My mother began to cry. At that moment I knew that my world had irrevocably changed. Nothing would bring Honey back, and while standing there, in the openness of a wall-mounted public phone, the emotions poured out of me. For that moment, I felt naked, helpless and inconsolable.

I retired to my cubicle and climbed onto my rack. I felt exhausted, drained, and wanted nothing but solitude. In grieving, I lacked the strength to brush my teeth.

I woke a few times during the night, thoughts of Honey weighing heavy on my heart. Despite all the losses I’ve endured as a consequence of my conviction, nothing compares to the loss of my beloved dog. I feel as if I’ve lost a limb, a part of myself.

This morning I awoke to the realities of prison. In times of loss, we have no one to comfort us. I walked to the track and I went alone. Wherever I went, eyes were upon me. The experience made me pause and consider perspective.

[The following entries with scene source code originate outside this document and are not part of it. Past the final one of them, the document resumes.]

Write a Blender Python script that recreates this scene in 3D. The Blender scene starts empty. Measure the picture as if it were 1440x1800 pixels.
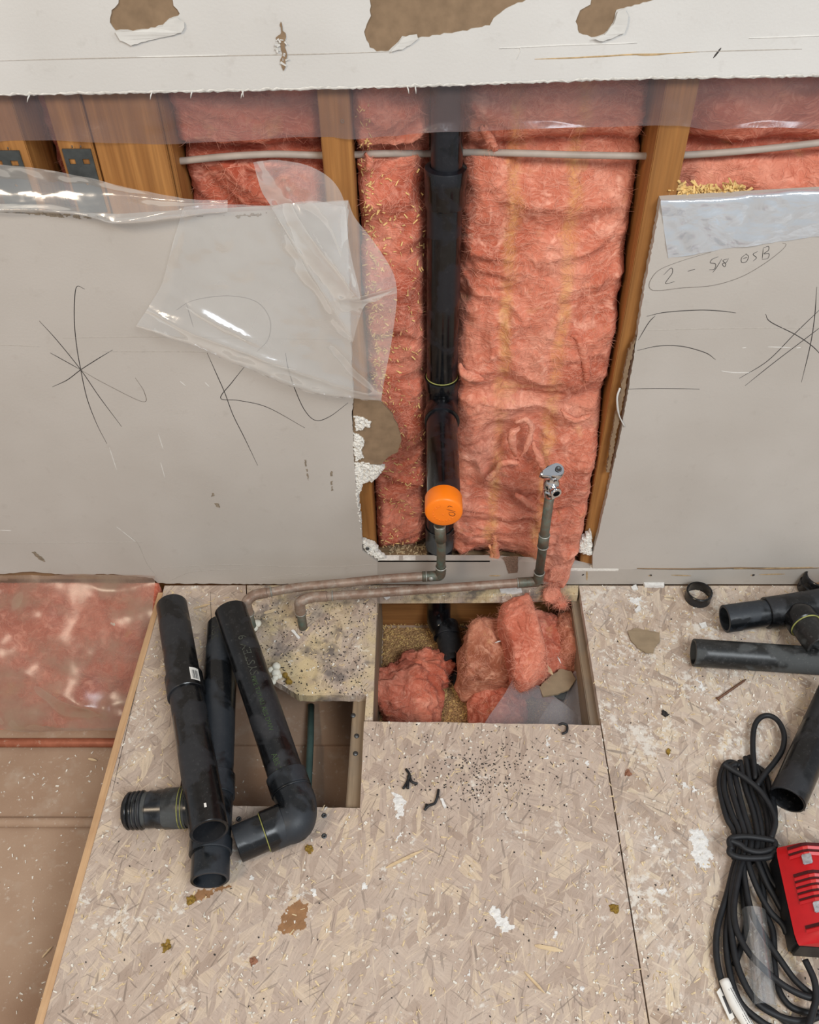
import bpy, bmesh, math, random
import numpy as np
from mathutils import Vector, Matrix
from mathutils.geometry import tessellate_polygon

random.seed(7)
RNG = np.random.default_rng(11)
scene = bpy.context.scene
COL = scene.collection

# ------------------------------------------------------------------ camera
FPX, PITCH, PPX, PPY = 1550.0, math.radians(44.5), 750.0, 900.0
CAM_D = 1.08                                     # distance of the lens from the drywall face (Y = 0)
CAM_H = CAM_D * math.tan(PITCH + math.atan((1028 - PPY) / FPX))
cd = bpy.data.cameras.new('camera')
cam = bpy.data.objects.new('camera', cd)
COL.objects.link(cam)
cam.location = (0, -CAM_D, CAM_H)
cam.rotation_euler = (math.pi / 2 - PITCH, 0, 0)
cd.sensor_fit = 'VERTICAL'
cd.sensor_height = 24.0
cd.sensor_width = 24.0
cd.lens = 24.0 * FPX / 1800.0
cd.shift_x = -(PPX - 720.0) / 1800.0
cd.clip_start = 0.02
scene.camera = cam

# ------------------------------------------------------------------ light
world = bpy.data.worlds.new('daylight')
scene.world = world
world.use_nodes = True
bg = world.node_tree.nodes['Background']
bg.inputs[0].default_value = (0.93, 0.96, 1.0, 1)
bg.inputs[1].default_value = 0.52

def area(name, loc, target, sx, sy, power, color):
    l = bpy.data.lights.new(name, 'AREA')
    l.shape = 'RECTANGLE'; l.size = sx; l.size_y = sy
    l.energy = power; l.color = color
    o = bpy.data.objects.new(name, l); COL.objects.link(o)
    o.location = loc
    o.rotation_euler = (Vector(target) - Vector(loc)).to_track_quat('-Z', 'Y').to_euler()
    return o
area('window_daylight', (1.25, -2.3, 2.9), (0.05, -0.2, 0.15), 1.3, 1.1, 84, (0.90, 0.96, 1.0))
area('warm_left_fill', (-1.5, -1.9, 2.6), (-0.5, -0.1, 0.2), 0.6, 0.6, 30, (1.0, 0.80, 0.58))  # added warm light that tints the left side; no fitting known there

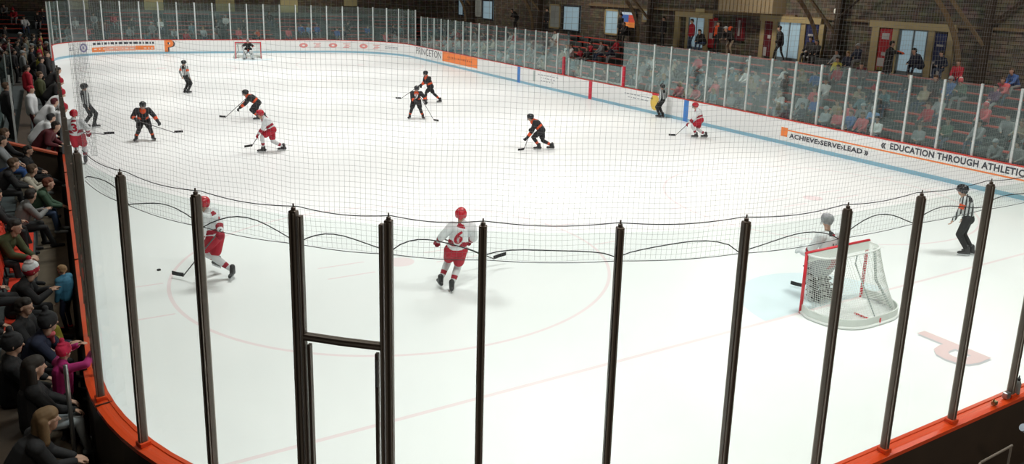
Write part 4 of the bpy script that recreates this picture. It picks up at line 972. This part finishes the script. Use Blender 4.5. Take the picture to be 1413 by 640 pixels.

I have and had a love for my dog that will always live as a part of me. Yet, the passing of life represents a part of this journey I am on. Rather than grieve indefinitely, I must confront this struggle with dignity and strength. Nothing will erase my sadness, yet I am choosing to rejoice in the 14 years of enrichment that Honey brought to my life. I must measure my response to the emotional challenges that threaten to swallow me whole. I owe this temperance to the honor of my memories with Honey.

More than that, I owe a dignified response to the honor of my mother. She suffers, I know, with worries that prison has been too much for me. She knew how much I loved Honey and she is traumatized with thoughts that I may break down with this reality of yet one more significant loss. But I am determined to embrace Honey’s memory with gratitude and love rather than suffer her passing with grief and sadness.

A funny thing happened as I made this commitment to power through. I was walking around the track thinking of these past eight months Honey had of love from my mother and Ken as they pampered her during my imprisonment. Simultaneous to my decision to face this challenge with dignity, a dog that lives near the prison came running across the field in a gallop. It ran directly toward me, and then paused as if it wanted me to pet it. Tears welled in my eyes as I held Honey’s spirit in that dog.

Honey came into my life on May 20, 1995. That was the day I celebrated her birthday. As a present to her, on the day of my scheduled release from prison, May 20, 2009, I will walk out of Taft with joy of Honey’s memory rather than sadness in my heart.